Set task
Your task is to return, exactly, the run of lines starting at the line holding "Continue the Blender" and ending at the line holding "tag(link('valley_ground', gm, M_TERRAIN), kind='structure')", both ends included and no other lines.
▶
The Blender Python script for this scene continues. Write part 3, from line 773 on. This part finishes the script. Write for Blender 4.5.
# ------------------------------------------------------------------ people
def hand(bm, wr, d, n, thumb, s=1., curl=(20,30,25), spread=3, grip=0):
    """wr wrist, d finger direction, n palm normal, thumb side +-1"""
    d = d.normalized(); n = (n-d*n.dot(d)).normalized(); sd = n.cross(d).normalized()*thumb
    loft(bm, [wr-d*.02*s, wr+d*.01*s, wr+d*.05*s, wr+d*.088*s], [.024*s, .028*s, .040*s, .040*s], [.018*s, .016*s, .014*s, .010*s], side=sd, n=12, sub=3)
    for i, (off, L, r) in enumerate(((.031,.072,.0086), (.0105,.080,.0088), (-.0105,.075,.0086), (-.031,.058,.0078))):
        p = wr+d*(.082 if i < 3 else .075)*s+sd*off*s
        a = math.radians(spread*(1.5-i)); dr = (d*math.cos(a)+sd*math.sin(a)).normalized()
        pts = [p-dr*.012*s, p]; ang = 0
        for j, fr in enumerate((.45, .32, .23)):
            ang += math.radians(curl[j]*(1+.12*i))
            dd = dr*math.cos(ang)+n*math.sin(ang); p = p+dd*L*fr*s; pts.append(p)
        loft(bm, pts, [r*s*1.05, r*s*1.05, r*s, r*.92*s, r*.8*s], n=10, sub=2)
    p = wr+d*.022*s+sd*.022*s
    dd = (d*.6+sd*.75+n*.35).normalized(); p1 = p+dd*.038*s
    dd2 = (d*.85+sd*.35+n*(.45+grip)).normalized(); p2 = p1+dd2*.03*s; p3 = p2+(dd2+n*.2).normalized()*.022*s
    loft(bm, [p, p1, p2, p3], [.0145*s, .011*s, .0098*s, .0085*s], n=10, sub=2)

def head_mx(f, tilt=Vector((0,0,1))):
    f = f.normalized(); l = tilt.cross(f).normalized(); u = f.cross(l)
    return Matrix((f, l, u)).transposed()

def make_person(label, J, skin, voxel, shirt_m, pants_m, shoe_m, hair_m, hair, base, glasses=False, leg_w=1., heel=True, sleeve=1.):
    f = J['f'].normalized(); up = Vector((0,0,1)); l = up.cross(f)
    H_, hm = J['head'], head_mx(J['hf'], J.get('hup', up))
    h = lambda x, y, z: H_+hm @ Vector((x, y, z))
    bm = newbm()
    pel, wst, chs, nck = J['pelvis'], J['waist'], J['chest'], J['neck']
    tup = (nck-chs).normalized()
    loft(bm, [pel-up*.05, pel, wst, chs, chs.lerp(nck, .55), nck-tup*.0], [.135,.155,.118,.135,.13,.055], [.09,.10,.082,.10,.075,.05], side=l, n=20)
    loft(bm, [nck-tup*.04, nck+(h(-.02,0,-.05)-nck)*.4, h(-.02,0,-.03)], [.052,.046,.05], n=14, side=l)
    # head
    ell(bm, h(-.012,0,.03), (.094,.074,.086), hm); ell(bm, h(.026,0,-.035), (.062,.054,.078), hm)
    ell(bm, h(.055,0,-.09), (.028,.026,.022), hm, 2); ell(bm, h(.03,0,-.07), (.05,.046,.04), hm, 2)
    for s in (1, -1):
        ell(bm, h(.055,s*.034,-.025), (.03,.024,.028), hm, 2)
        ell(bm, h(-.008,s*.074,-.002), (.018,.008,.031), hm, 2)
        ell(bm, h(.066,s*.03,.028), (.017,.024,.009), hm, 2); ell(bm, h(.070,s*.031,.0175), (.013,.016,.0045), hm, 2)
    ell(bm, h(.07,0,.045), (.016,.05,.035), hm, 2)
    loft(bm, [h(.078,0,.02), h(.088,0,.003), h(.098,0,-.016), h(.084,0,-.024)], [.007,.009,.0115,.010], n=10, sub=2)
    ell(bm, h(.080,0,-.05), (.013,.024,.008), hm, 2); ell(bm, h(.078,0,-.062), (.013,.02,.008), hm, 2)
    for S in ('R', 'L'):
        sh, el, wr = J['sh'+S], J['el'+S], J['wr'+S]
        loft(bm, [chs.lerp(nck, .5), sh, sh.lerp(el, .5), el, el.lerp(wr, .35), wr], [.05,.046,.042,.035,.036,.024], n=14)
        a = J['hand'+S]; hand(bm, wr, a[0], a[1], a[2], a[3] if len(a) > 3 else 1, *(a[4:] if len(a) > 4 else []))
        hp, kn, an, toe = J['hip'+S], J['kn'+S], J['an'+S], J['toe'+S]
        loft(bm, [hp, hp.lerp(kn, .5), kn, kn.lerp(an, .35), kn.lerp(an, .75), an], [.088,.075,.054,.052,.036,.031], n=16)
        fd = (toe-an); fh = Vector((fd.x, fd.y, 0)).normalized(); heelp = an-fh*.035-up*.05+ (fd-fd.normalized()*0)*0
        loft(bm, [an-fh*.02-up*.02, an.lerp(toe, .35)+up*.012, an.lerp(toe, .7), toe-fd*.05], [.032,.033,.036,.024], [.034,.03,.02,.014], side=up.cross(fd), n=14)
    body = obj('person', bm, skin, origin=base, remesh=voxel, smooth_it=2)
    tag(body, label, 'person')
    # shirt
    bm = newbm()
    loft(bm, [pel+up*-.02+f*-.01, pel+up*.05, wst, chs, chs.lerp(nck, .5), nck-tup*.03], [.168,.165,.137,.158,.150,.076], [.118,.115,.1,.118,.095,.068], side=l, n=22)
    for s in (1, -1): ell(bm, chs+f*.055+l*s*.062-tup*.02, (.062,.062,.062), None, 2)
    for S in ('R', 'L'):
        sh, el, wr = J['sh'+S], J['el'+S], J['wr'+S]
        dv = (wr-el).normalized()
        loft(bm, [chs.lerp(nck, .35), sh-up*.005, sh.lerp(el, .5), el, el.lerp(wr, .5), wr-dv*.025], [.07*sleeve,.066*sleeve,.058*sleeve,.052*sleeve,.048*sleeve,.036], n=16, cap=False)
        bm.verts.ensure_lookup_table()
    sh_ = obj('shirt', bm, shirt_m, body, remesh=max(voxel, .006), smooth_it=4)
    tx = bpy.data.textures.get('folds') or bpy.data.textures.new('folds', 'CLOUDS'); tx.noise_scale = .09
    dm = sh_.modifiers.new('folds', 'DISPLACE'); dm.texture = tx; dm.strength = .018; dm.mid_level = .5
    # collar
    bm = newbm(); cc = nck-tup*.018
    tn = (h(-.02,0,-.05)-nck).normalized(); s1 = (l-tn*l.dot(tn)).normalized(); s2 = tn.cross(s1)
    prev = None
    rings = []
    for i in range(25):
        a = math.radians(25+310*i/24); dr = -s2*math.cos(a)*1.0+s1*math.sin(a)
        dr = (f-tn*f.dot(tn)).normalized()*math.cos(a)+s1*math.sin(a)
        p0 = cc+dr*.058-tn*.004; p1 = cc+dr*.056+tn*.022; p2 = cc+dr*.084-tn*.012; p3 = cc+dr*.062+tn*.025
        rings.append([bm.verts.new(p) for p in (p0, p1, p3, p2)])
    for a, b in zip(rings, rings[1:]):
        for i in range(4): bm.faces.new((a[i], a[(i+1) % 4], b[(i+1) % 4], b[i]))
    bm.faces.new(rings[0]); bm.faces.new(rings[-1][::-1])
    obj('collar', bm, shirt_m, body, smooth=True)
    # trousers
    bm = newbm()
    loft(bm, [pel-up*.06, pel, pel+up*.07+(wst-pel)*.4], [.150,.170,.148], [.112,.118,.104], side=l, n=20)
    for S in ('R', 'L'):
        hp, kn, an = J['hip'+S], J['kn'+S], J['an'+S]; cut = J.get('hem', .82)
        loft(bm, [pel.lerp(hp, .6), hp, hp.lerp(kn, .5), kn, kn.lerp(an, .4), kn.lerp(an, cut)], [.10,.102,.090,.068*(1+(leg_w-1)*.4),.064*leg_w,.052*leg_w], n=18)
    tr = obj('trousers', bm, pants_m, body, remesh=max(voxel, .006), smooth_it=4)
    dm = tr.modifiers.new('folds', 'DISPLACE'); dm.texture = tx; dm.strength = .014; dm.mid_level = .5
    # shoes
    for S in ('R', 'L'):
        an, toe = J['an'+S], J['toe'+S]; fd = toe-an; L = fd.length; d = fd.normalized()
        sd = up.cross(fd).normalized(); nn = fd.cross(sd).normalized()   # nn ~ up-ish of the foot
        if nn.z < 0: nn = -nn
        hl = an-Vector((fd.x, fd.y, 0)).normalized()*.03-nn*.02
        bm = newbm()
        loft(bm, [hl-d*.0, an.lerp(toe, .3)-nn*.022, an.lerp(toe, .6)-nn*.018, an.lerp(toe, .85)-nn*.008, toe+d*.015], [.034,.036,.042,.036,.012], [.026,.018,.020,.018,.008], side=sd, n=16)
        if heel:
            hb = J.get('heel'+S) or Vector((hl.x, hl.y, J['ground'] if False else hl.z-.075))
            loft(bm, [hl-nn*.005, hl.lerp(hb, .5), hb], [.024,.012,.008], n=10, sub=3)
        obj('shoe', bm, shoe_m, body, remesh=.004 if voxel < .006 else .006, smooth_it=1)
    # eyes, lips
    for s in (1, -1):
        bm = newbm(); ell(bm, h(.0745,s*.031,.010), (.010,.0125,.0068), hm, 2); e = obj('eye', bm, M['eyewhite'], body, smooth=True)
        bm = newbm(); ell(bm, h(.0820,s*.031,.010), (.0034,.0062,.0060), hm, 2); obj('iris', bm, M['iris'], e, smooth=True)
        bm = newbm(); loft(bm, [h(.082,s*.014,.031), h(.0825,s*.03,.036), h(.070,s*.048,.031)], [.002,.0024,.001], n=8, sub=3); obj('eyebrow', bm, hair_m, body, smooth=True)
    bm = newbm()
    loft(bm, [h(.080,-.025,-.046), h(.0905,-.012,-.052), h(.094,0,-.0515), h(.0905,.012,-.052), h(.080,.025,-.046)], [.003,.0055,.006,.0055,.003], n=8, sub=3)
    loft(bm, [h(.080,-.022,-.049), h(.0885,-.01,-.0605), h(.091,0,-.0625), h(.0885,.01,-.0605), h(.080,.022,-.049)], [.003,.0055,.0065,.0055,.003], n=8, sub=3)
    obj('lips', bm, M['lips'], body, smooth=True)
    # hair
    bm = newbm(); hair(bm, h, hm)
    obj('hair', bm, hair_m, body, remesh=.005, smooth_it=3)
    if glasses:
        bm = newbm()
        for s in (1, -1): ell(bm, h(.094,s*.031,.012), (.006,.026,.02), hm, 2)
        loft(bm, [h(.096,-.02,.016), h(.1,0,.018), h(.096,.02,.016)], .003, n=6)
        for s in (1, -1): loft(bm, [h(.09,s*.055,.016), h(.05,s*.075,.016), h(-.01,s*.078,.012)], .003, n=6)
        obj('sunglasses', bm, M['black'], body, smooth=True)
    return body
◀
▶
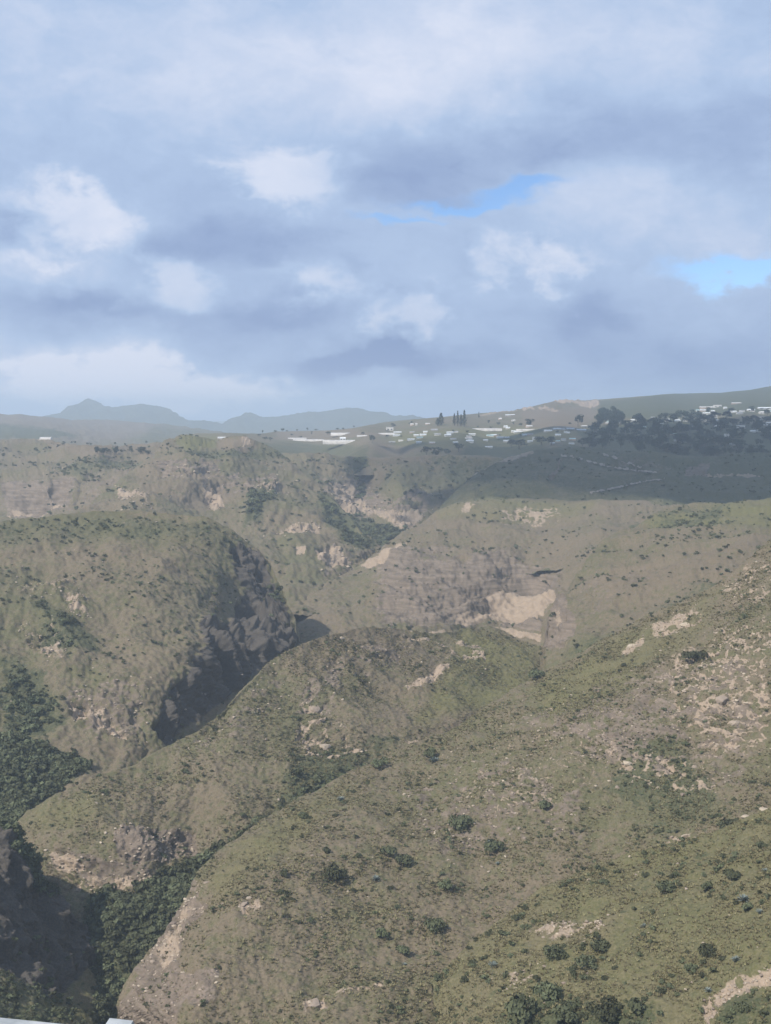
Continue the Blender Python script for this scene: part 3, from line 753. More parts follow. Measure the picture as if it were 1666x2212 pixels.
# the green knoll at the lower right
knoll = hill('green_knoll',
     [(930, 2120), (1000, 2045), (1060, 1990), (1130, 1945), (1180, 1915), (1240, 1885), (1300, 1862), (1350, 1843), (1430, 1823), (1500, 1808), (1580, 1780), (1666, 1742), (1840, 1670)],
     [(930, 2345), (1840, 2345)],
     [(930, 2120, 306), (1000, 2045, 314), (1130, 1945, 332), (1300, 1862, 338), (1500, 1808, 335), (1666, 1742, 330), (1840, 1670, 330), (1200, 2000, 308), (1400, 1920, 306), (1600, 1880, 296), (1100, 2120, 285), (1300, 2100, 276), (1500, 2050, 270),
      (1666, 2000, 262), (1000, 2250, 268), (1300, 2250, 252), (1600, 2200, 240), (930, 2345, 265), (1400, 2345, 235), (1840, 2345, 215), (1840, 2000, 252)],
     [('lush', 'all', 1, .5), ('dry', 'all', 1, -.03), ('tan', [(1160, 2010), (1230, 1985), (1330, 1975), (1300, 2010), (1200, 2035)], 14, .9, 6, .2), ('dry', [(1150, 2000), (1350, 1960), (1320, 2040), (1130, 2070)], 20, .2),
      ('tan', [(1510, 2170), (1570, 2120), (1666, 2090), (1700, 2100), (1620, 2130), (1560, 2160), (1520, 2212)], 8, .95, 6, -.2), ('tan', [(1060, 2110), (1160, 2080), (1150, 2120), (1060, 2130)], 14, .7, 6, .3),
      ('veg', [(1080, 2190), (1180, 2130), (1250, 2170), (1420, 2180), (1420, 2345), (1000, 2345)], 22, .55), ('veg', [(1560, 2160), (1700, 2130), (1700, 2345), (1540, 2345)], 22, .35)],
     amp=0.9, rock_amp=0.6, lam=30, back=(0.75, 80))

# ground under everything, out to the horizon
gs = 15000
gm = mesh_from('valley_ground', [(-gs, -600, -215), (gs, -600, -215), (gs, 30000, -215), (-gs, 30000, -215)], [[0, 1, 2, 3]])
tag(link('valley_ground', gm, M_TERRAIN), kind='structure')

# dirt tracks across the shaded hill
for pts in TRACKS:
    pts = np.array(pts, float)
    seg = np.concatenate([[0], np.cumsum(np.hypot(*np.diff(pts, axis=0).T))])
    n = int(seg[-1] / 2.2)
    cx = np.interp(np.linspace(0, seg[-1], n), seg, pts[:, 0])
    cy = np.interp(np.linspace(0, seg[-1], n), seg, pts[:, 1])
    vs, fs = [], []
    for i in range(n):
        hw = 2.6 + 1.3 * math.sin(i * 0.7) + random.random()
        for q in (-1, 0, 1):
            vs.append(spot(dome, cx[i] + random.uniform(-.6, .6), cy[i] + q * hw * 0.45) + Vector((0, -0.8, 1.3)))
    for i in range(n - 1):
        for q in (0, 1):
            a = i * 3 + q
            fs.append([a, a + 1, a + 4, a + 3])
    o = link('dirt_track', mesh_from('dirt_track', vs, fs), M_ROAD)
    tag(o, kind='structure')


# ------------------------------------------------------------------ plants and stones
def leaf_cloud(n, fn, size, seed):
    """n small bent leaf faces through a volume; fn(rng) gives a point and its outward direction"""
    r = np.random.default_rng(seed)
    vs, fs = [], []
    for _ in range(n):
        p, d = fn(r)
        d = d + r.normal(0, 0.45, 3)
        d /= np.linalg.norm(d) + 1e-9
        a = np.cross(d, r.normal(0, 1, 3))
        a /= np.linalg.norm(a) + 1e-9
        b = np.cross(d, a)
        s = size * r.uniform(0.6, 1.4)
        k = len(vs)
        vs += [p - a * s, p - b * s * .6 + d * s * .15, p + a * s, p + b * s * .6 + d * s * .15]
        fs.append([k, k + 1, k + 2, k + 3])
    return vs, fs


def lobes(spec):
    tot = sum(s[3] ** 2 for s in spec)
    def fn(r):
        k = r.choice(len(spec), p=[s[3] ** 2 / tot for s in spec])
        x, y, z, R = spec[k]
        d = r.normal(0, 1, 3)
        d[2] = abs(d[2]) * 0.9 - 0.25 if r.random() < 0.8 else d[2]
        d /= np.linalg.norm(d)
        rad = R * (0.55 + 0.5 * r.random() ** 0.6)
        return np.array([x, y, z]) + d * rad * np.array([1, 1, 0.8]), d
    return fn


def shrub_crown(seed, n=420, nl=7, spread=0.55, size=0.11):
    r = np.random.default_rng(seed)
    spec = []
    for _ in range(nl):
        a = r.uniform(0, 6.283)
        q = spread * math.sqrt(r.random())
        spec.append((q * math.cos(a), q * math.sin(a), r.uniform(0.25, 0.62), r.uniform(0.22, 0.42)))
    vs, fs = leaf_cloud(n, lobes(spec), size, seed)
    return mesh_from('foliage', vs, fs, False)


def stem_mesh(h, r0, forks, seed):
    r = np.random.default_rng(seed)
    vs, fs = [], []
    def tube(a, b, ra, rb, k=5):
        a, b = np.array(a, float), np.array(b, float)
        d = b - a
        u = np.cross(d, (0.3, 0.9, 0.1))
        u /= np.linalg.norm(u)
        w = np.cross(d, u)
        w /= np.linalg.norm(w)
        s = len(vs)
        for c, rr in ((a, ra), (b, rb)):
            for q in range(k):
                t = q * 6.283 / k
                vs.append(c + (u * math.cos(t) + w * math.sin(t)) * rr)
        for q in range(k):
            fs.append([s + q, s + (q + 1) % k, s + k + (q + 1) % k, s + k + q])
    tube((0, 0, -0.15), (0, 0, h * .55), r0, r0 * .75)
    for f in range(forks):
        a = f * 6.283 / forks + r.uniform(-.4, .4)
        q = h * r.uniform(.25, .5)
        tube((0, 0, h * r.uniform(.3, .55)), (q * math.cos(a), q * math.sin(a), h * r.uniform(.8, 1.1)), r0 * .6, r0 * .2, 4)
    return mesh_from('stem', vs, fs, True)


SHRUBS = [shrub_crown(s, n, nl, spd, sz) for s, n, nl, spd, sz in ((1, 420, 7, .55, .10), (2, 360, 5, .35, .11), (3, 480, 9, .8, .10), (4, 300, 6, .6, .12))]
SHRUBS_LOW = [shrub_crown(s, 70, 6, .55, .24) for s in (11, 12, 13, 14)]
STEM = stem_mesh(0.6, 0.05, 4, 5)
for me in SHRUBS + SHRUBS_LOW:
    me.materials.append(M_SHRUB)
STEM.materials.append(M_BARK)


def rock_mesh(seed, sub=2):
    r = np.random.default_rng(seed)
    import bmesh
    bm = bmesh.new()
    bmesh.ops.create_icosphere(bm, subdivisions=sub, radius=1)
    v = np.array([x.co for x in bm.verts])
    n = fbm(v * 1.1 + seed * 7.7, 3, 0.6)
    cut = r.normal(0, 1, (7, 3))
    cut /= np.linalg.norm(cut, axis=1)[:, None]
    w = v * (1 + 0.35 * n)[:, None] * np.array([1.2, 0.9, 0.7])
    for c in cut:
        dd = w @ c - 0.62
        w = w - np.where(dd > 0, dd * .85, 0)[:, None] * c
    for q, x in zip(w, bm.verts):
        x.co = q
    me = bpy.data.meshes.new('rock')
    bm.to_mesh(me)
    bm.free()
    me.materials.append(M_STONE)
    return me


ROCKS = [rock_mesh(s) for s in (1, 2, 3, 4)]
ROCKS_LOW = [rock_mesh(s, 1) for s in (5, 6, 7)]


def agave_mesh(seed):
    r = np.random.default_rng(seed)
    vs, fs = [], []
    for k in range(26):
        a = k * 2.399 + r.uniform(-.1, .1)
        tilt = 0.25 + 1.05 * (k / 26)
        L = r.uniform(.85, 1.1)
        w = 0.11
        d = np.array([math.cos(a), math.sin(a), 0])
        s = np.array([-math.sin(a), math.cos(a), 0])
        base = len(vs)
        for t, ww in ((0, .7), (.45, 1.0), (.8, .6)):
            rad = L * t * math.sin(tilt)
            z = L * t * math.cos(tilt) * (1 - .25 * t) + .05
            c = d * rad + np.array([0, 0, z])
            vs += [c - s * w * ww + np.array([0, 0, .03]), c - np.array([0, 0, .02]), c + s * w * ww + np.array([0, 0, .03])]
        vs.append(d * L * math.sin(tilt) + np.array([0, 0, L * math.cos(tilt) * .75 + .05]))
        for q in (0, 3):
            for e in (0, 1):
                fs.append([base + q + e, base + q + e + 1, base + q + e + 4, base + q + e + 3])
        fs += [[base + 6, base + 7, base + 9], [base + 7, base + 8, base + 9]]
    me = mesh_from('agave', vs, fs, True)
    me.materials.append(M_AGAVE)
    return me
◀
Task output
Continue the Blender Python script for this scene: part 3, from line 753. More parts follow. Measure the picture as if it were 1666x2212 pixels.
# the green knoll at the lower right
knoll = hill('green_knoll',
     [(930, 2120), (1000, 2045), (1060, 1990), (1130, 1945), (1180, 1915), (1240, 1885), (1300, 1862), (1350, 1843), (1430, 1823), (1500, 1808), (1580, 1780), (1666, 1742), (1840, 1670)],
     [(930, 2345), (1840, 2345)],
     [(930, 2120, 306), (1000, 2045, 314), (1130, 1945, 332), (1300, 1862, 338), (1500, 1808, 335), (1666, 1742, 330), (1840, 1670, 330), (1200, 2000, 308), (1400, 1920, 306), (1600, 1880, 296), (1100, 2120, 285), (1300, 2100, 276), (1500, 2050, 270),
      (1666, 2000, 262), (1000, 2250, 268), (1300, 2250, 252), (1600, 2200, 240), (930, 2345, 265), (1400, 2345, 235), (1840, 2345, 215), (1840, 2000, 252)],
     [('lush', 'all', 1, .5), ('dry', 'all', 1, -.03), ('tan', [(1160, 2010), (1230, 1985), (1330, 1975), (1300, 2010), (1200, 2035)], 14, .9, 6, .2), ('dry', [(1150, 2000), (1350, 1960), (1320, 2040), (1130, 2070)], 20, .2),
      ('tan', [(1510, 2170), (1570, 2120), (1666, 2090), (1700, 2100), (1620, 2130), (1560, 2160), (1520, 2212)], 8, .95, 6, -.2), ('tan', [(1060, 2110), (1160, 2080), (1150, 2120), (1060, 2130)], 14, .7, 6, .3),
      ('veg', [(1080, 2190), (1180, 2130), (1250, 2170), (1420, 2180), (1420, 2345), (1000, 2345)], 22, .55), ('veg', [(1560, 2160), (1700, 2130), (1700, 2345), (1540, 2345)], 22, .35)],
     amp=0.9, rock_amp=0.6, lam=30, back=(0.75, 80))

# ground under everything, out to the horizon
gs = 15000
gm = mesh_from('valley_ground', [(-gs, -600, -215), (gs, -600, -215), (gs, 30000, -215), (-gs, 30000, -215)], [[0, 1, 2, 3]])
tag(link('valley_ground', gm, M_TERRAIN), kind='structure')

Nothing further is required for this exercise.